State Sen. Jesse Hamilton (D-Central Brooklyn) and Assembly Member Diana Richardson (D-Crown Heights, Prospect Lefferts Gardens, Flatbush) will head a rally tomorrow in Brownsville to call on state lawmakers to support Hamilton’s legislation (S. 5454) requiring black history studies in every school and at all grade levels in the state.
The rally will also draw attention to a series of troubling incidents regarding black history education around the city. This includes including Bronx school principal of Intermediate School 224, Patricia Catania, who reportedly told an English teacher, Mercedes Liriano, she should not teach about the Harlem Renaissance, and reportedly targeted black teachers and students for mistreatment, and a PTA member of Public School 118, The Maurice Sendak Community School in Park Slope utilizing photos of performers in blackface on a flyer advertsing a fundraiser for the school.
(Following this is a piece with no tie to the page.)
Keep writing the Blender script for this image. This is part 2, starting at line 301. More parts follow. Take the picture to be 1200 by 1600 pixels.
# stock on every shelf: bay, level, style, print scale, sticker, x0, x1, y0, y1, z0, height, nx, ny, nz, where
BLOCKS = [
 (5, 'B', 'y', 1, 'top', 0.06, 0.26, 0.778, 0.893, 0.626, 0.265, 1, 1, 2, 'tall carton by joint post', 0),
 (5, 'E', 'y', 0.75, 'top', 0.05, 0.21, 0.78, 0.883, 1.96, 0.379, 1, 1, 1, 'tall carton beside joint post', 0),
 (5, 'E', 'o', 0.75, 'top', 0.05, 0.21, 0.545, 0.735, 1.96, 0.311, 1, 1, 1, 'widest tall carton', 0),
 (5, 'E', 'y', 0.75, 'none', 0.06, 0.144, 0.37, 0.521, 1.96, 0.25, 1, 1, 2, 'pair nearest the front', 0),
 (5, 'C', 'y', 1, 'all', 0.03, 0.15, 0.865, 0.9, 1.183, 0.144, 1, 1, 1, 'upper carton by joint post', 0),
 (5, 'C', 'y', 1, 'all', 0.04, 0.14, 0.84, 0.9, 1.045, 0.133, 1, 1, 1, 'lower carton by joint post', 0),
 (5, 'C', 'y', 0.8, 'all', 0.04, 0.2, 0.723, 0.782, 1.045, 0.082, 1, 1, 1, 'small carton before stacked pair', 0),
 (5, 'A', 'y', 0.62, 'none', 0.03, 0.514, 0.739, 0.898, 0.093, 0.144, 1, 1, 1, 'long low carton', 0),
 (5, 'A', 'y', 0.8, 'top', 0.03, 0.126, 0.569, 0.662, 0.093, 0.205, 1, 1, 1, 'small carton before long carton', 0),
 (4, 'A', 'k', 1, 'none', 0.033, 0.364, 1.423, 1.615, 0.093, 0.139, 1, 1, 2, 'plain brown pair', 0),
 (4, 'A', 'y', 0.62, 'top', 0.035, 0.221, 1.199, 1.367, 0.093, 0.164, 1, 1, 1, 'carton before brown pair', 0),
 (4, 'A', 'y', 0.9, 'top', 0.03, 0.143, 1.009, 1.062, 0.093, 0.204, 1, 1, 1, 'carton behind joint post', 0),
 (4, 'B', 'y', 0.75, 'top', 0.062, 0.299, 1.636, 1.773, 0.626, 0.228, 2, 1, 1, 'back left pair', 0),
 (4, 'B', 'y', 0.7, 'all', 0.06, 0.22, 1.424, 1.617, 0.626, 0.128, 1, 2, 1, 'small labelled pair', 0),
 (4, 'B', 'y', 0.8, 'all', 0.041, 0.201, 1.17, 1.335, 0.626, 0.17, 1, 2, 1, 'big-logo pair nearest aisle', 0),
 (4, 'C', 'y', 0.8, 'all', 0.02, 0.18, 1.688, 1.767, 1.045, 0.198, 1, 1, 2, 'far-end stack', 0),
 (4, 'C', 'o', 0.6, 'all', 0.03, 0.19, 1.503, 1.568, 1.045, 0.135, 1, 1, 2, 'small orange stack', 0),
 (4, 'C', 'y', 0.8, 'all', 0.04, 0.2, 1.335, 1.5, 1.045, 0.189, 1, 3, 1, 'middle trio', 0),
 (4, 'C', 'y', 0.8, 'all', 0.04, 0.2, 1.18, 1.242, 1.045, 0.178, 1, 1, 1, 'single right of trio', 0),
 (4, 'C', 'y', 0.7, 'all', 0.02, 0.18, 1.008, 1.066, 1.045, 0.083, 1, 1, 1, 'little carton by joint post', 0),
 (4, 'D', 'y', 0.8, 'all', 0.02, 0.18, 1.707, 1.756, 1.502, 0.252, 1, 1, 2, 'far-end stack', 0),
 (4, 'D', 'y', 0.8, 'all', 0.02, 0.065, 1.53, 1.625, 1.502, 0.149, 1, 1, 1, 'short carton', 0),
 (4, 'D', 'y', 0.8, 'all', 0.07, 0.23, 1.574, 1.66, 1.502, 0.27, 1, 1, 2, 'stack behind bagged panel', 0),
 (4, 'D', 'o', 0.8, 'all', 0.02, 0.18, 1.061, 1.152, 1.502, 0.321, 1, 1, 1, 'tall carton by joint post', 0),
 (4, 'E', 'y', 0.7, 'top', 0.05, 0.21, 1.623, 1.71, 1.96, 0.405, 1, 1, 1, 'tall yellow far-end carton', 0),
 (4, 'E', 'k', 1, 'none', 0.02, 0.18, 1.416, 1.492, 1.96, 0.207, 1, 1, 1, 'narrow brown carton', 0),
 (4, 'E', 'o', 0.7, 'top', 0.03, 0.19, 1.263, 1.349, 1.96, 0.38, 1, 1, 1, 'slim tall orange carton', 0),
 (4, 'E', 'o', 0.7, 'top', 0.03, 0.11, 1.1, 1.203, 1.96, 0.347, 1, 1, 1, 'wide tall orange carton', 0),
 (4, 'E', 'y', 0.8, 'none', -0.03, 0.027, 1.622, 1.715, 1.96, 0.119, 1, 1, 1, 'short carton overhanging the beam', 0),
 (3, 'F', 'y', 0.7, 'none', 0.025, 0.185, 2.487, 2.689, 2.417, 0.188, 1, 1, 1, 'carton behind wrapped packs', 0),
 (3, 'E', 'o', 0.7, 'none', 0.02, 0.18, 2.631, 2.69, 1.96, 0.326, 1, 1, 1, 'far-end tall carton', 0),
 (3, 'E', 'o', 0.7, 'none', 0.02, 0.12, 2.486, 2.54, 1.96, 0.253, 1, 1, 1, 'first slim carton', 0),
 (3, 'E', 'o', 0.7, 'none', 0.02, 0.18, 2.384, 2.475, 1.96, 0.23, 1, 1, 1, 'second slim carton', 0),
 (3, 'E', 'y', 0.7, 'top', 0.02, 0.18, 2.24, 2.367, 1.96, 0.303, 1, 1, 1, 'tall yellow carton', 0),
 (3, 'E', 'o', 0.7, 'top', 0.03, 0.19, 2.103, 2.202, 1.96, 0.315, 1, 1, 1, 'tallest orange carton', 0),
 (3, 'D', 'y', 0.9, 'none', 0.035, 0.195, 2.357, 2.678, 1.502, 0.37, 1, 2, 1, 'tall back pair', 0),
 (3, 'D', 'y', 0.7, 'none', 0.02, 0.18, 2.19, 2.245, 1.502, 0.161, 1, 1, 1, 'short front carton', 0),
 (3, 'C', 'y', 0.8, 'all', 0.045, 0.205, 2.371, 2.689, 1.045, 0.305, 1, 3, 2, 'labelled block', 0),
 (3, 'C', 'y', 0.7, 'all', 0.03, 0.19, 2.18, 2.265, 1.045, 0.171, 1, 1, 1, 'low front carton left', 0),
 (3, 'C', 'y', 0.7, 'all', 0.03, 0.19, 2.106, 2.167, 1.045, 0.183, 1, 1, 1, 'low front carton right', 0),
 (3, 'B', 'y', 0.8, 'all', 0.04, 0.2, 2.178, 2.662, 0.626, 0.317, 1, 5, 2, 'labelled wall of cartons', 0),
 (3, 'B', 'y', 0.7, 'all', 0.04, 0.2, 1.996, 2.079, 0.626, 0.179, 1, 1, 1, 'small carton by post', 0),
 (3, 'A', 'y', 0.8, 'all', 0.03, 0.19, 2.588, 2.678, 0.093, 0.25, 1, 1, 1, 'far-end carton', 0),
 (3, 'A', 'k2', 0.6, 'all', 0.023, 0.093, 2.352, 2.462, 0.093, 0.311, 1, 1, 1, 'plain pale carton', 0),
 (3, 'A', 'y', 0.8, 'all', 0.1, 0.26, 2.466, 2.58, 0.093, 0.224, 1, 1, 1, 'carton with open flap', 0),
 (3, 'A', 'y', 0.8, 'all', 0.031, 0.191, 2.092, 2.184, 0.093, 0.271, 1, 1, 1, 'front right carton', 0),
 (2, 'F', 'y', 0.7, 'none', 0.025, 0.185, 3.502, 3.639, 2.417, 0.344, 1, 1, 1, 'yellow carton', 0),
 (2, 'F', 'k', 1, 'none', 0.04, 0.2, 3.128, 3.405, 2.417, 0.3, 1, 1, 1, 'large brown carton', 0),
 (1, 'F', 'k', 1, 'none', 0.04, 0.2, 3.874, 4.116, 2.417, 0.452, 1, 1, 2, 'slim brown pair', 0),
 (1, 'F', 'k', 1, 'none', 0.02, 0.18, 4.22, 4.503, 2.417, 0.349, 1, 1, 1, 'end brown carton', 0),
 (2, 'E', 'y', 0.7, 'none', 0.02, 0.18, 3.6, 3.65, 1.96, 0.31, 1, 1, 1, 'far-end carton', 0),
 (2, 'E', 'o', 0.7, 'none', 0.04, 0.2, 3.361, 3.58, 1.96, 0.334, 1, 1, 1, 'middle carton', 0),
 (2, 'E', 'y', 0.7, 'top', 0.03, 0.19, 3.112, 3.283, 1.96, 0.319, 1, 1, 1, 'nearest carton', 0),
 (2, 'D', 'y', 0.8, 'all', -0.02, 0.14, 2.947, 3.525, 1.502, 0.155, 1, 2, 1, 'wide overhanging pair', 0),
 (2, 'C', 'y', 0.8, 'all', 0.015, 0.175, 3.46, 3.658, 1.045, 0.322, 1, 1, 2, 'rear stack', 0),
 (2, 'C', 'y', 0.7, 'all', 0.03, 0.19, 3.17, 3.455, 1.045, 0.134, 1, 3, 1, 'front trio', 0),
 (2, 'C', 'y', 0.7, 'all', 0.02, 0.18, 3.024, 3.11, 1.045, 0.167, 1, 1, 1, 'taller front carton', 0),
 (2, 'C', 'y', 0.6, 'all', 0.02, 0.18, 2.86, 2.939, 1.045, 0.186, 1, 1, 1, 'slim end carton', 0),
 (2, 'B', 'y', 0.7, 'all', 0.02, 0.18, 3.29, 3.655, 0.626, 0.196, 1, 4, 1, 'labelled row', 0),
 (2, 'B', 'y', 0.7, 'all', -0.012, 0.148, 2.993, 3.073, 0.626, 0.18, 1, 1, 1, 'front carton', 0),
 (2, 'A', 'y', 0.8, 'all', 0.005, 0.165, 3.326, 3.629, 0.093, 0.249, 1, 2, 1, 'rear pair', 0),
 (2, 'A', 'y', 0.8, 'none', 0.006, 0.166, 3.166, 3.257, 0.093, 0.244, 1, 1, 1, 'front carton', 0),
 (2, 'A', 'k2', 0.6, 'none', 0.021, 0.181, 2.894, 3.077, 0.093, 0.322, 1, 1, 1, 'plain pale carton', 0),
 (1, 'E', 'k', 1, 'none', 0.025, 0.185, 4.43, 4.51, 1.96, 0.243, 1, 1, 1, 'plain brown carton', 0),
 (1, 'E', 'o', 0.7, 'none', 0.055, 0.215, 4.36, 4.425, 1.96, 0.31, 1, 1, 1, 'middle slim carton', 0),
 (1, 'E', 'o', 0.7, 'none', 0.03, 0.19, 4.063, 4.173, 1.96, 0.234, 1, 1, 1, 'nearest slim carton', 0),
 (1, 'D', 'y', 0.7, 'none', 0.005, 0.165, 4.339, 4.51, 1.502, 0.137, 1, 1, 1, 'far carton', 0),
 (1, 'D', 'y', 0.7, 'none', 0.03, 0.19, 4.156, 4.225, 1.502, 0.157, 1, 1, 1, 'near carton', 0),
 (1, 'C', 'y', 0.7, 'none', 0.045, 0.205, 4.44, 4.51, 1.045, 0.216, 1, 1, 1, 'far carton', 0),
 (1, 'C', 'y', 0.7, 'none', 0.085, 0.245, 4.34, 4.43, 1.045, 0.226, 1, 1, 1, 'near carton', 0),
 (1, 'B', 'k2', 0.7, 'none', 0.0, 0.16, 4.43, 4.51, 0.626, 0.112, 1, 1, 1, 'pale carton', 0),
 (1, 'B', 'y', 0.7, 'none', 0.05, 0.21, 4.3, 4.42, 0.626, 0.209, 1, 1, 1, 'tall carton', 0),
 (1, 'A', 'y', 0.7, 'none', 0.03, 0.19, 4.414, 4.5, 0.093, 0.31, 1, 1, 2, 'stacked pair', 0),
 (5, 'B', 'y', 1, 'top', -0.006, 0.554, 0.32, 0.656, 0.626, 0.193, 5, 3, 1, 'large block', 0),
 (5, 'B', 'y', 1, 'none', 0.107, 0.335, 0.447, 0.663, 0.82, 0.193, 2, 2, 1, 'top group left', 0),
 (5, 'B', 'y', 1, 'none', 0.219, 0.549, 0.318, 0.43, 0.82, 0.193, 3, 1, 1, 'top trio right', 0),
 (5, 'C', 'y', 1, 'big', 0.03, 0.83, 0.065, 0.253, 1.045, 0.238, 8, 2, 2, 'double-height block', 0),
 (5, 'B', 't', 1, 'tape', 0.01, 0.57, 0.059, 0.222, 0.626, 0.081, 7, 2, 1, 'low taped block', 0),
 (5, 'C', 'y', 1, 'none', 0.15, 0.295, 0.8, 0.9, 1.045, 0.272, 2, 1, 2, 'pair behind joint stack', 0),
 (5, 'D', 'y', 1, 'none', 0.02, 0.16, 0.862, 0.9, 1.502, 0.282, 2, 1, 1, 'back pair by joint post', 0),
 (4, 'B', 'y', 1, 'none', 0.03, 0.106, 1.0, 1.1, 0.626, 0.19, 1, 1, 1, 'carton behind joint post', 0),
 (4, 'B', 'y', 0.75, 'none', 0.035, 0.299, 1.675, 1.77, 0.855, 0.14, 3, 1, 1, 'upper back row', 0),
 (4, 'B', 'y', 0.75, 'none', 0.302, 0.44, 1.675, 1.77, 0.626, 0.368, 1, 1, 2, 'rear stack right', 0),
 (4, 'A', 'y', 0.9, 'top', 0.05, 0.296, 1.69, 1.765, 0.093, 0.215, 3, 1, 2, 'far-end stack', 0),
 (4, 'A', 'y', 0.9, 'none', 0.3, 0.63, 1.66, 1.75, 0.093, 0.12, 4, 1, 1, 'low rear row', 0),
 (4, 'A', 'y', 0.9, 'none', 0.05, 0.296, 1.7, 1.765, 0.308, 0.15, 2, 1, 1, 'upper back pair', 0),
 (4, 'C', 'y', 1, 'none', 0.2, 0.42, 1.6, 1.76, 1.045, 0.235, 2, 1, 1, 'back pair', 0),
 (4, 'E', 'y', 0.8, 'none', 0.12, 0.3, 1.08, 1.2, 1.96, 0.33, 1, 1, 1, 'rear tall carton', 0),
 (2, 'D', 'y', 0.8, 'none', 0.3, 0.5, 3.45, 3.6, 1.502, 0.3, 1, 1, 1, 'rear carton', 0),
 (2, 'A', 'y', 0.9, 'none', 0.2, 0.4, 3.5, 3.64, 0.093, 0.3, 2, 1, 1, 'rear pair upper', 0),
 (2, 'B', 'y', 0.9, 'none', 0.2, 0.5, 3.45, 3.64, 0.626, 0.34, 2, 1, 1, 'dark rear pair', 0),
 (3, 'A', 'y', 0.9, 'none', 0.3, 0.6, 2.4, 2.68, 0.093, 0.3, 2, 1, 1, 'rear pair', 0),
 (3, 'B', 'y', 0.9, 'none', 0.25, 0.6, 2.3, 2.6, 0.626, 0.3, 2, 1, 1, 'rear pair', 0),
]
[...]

“We will not allow black history to be erased, to be denigrated, or to be sidelined by ignorance,” said Hamilton.
“We must build an education system that embraces the inescapable truth that tomorrows America will be even more diverse, will call for even more understanding, and will require us to be better versed in the American stories of our African-American, Afro-Caribbean, Afro-Latino, and African diaspora brothers and sisters. Black History matters. It is integral to our American story,” he added.
“The significance and humanity of African American history is often treated with blatant indifference, but through the implementation of this history into the curriculum of our schools, the undeniable contributions women and men of color have made towards society, can help strengthen understanding and awareness,” said Richardson.
Also supporting Hamilton’s legislation is National Action Network Crisis Director Rev. Kevin McCall. “In the climate we are in we need this bill like never before. Nelson Mandela said, ‘Education is the most powerful weapon which you can use to change the world.’ The Black History bill will create change and confidence in our youth by providing role models outside of sports and entertainment. I commend Senator Hamilton and Assemblywoman Richardson,” McCall said.
In support of the proposed measure, Hamilton released the finding from a Southern Poverty Law Center report titled “Teaching Hard History.” The report found:
– Only 8 percent of high school seniors surveyed can identify slavery as the central cause of the Civil War.
– Two-thirds (68 percent) don’t know that it took a constitutional amendment to formally end slavery.
– Fewer than 1 in 4 students (22 percent) can correctly identify how provisions in the Constitution gave advantages to slaveholders.
– Fifty-eight percent of teachers find their textbooks inadequate.
– Popular textbooks fail to provide comprehensive coverage of slavery and enslaved peoples, The best textbook achieved a score of 70 percent against our rubric of what should be included in the study of American slavery; the average score was 46 percent.
– Forty percent of teachers believe their state offers insufficient support for teaching about slavery.
The SPLC further finds (quoting from the report):
– We teach about slavery without context.
– We tend to subscribe to a progressive view of American history that can acknowledge flaws only to the extent that they have been addressed and solved.
– We teach about the American enslavement of Africans as an exclusively southern institution.
– We rarely connect slavery to the ideology that grew up to sustain and protect it: white supremacy.
– We often rely on pedagogy poorly suited to the topic.
– We rarely make connections to the present.
– We tend to center on the white experience when we teach about slavery.
The rally is slated for 2:30 p.m., tomorrow, Feb. 14 at P.S. 298 Dr. Betty Shabazz School, 85 Watkins Street in Brownsville.